Must-watch: what happens when you mix a TED talk, a young boy, and Dostoyevski’s darkest novel? 

Take the 9 minutes this video requires. Lock yourself in the quiet of your headphones, and give it your full attention. Forget your preconceptions upon hitting play. 

Video artist Liz Magic Laser, who created this great piece (watch it behind the link on her website), mixed the hyper-standardised format of a TED talk with the innocence of a young boy reciting passages of the Russian author’s Notes from the Underground. 

This text was intended as a dim critique of the founding idea of inidividualism in both the liberal and socialist theories, i.e. the Invisible Hand: individuals pursuing each their own self-interest contribute to the common good. Dostoyevski masterfully tackles arduous questions with a caustic choice of words and grim simplicity, which sounds in turn out of place and in turn oddly convincing in the mouth of the boy, alone on the stage, living symbol of hope and a certain techno-chic ideal. 

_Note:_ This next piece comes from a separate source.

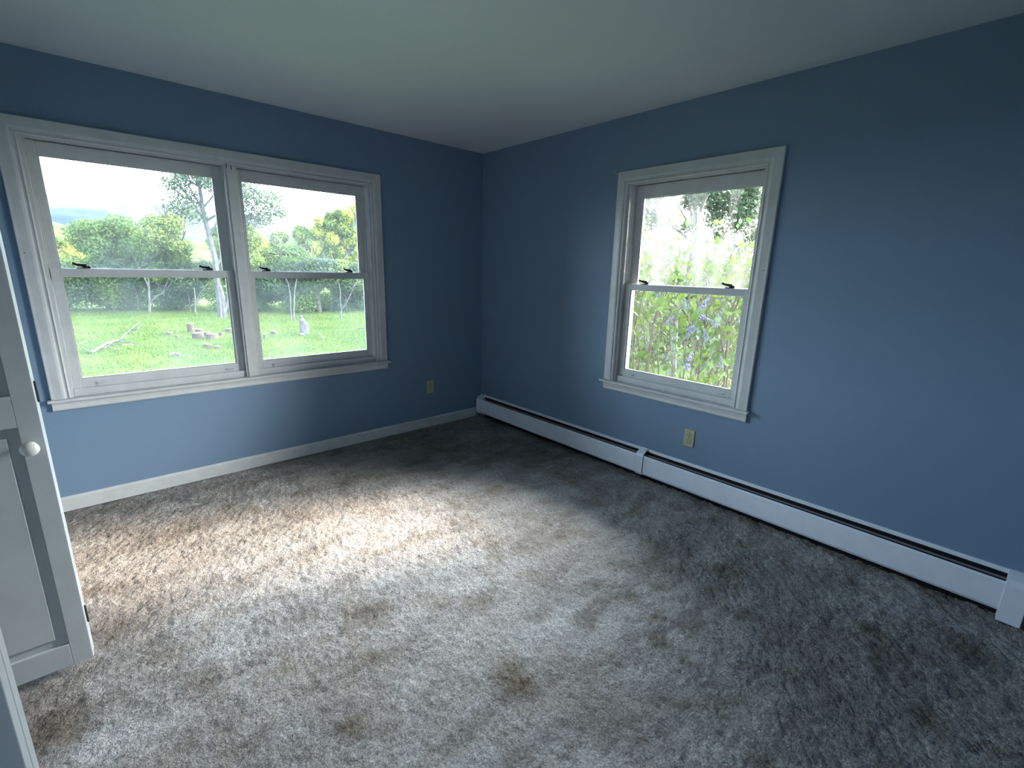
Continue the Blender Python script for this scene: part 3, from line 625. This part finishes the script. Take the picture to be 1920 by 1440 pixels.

Liz explains her choice simply:

I see TED’s underlying ideology of enlightened self-interest as the capitalist incarnation of the socialist ideal of individualism

I chose to use Dostoyevsky’s caustic language as the basis for my version of a TED Talk because it provided an uncomfortable and revealing counterpoint to the current form of techno-idealism promoted by TED. Since children are commonly used as symbols of hope and change, I felt a young boy would be a perverse and thus well-suited spokesman for my anti-idealistic TED Talk.